Parliamentary approval for the bill first proposed in 2006 would pave the way for the 122nd amendment to India’s constitution. It would then need to be ratified by at least 15 states before it becomes law.
Here are the biggest obstacles:
Revenue-neutral rate
While global GST rates range from 16% to 20%, some states are demanding 27%. That’s too high, Jaitley told law makers on 6 May, adding that the idea of a GST is to boost compliance using a reasonable rate and simple payment method.
He may finally settle on a rate of about 22% as a political compromise, according to Sumit Dutt Majumder, former head of India’s Central Board of Excise and Customs and the author of a book on the GST.
A higher-than-average rate risks encouraging tax evasion and nullifying the benefits of the GST. India’s tax-to-GDP ratio was 10.8% in 2012, higher than only 12 of about 200 countries tracked by the World Bank.
Tax components
To get the states to agree on a lower rate, Jaitley has promised to exempt several goods from the GST. These include alcohol and petroleum products, both high-yielding goods that account for about 30% of revenue in some states.
Other states are trying to exclude tobacco products as well. Keeping them out of the GST will further reduce revenue for the federal government, which has pledged to narrow its budget deficit while sharing a record amount of tax money with states.
Compensation
Indian states can broadly be classified into two categories: producers and consumers.

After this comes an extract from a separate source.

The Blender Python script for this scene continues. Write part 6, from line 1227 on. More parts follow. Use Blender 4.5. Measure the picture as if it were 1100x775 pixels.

Producers include Maharashtra, Gujarat and Tamil Nadu, which manufacture and export goods to other states after taxing the products at the point of origin. Under the GST, the power to tax will lie with the consuming states, prompting producers to seek compensation.
Narendra Modi’s government plans to reimburse producing states for 100% of losses for the first three years, 75% and then 50% over the next two years, Arun Jaitley told law makers during the previous session of parliament.
Inter-state levies
Furthermore, producing states want to impose additional taxes on goods that cross their borders. Some states advocate a 1% levy, while others are demanding 2%.
While proposals so far call for the interstate tax to stay in place for two years, any extension risks undermining the whole purpose of the GST: to create a common market and tear down trade barriers within India. A World Bank study in 2005 said trucking delays at checkpoints cost India’s economy millions of hours and billions of rupees each year.
Political manoeuvring
While most all political parties say they support the GST, none want to give their opponents such a big legislative victory.
The Congress party, which pushed for the GST during its decade-long rule, has used parliamentary tactics to delay a vote on the bill in the upper house, which Modi doesn’t control. The main opposition party seeks an 18% GST rate and wants to remove major exemptions and the 1% levy by producer states, Congress leader Mani Shankar Aiyar told reporters on Monday.
At this point, many analysts say a weak GST that can be changed later is better than nothing at all.
“Good, bad or ugly, you have to get it out of the way instead of going back to the drawing board,” said R. Kavita Rao, professor at the National Institute for Public Finance and Policy, which has advised the government on policy.